Rage against Quora has shown me that you can have a forum in a social website where people can be free to post the most stringent criticism (or sometimes just that they're mad as hell and they're not going to take it any more), which - with some relatively simple and straightforward rules and a ton of focus - can be an effective tool for empowering the community in a managed way and providing the business with a key channel for excellent customer product feedback.

One of my criticisms of Reddit** is that they seemed oblivious to the need to have a managed, structured way to interact with the community. I'm not talking about 500-page procedure documents or decamillions of lines of product code here....I'd point to RaQ as above, the TW program and associated dedicated staff, meetups, blogs and so on and so forth as being really, clean, crisp ways for the business and the community to communicate.

Quora has loads of people whose jobs could in one way or another be described as community facing - clearly I have no knowledge of Reddit's setup, but the only dedicated community-facing employee I'm aware of is the person they fired. Announcements by Ellen Pao that they were dedicating new staff to be community-facing also suggests to me that they were not already in place.

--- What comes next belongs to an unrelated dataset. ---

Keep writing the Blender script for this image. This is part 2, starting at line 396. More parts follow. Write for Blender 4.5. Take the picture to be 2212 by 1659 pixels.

R/circlejerk, could have been their RaQ (of a kind). All the jokey, uncontrolled subreddits could have continued in gleeful anarchy as before, and - if it had worked, who knows? Maybe their current situation might have been avoided?
But my feeling is there was no appetite in recent leadership at Reddit to engage with the community in a structured way. Given the community is their product (the actual website, the functionality is pretty uninspiring and non-unique***) this meant they weren't managing their business so much as riding the tiger.


* and of course now there are r/xmetacirclejerk subreddits, where x [deliberately?] goes up to 42, because if a joke is funny once, it is funny 42 times. Most of these are so obviously one-note jokes, even for Reddit, that they are sparsely populated though.
** based obviously on an outside-looking-in perspective.
*** as far as I can tell, their signature innovation, AMA, is more a process innovation, it still uses the same forum-like interface. I admit though they might have some rock-star stuff going on under the hood in terms of load balancing and so on - I'm talking about front-end functionality.